Ces touches d’instants volés entrecoupés d’atrocités vues / lues / entendues à l’insu de nos pas-encore-très-grands rendent le tout irréaliste. On se demande quand le réveil sonnera, si le cauchemar sera oublié alors. Et puis, en ouvrant plus grand les yeux et les oreilles, on réalise que le monde bouge, se lève, s’indigne. En silence, mais bien visible. Personne ne peut passer à côté. Signe que Fraternité n’est pas qu’un mot abstrait de la devise française. Et voilà qu’à quelque chose malheur est bon.

Le jongleur devient équilibriste, ayant du mal à rester perché sur son fil. Tantôt penché côté désenchantement, tantôt côté espoir. Entre immobilité et impulsion. Mi-désabusé, mi-combattant.

Vivre à la fois des instants historiques et rester aussi ancrée dans le quotidien n’a pas été facile.
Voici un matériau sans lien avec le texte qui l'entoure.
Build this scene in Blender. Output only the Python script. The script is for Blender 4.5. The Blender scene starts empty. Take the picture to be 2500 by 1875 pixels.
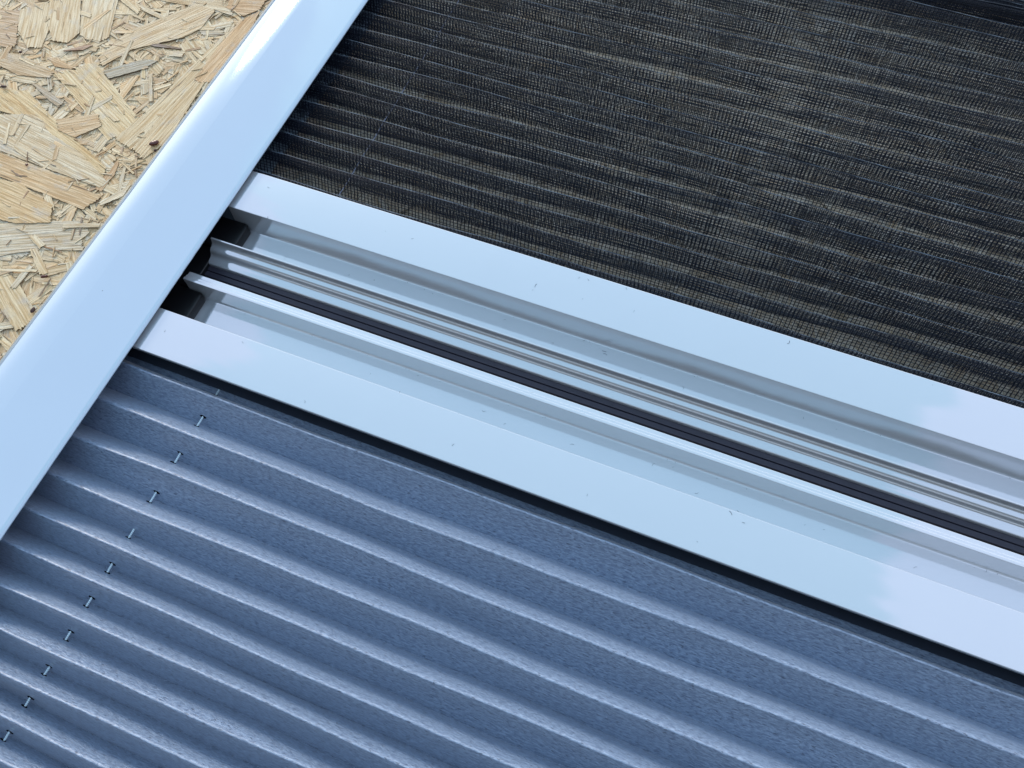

J’ai eu envie que mes enfants soient plus grands, pour partager réellement cette semaine avec eux. Sans avoir l’impression de leur cacher des choses, mes émotions, nos ressentis. Sans avoir besoin de les évincer, pour les protéger un peu. Se dire qu’ils ne se souviendront peut-être de rien jusqu’à en entendre parler dans quelques années. Et puis pour pouvoir simplement m’épancher avec eux, débattre avec eux, être en colère avec eux. Et puis rire avec eux, aussi, en regardant tous ces dessins qui fleurissent et qui rendent hommage.

Pour autant, ils ont été un soutien insoupçonné. Leur présence est une merveilleuse raison de se ressaisir, de prendre la vie à bras le corps, de se donner les moyens d’innombrables petits et grands bonheurs à vivre dès maintenant. Parce que la vie n’attend pas. Parce que ça ne tient qu’à nous.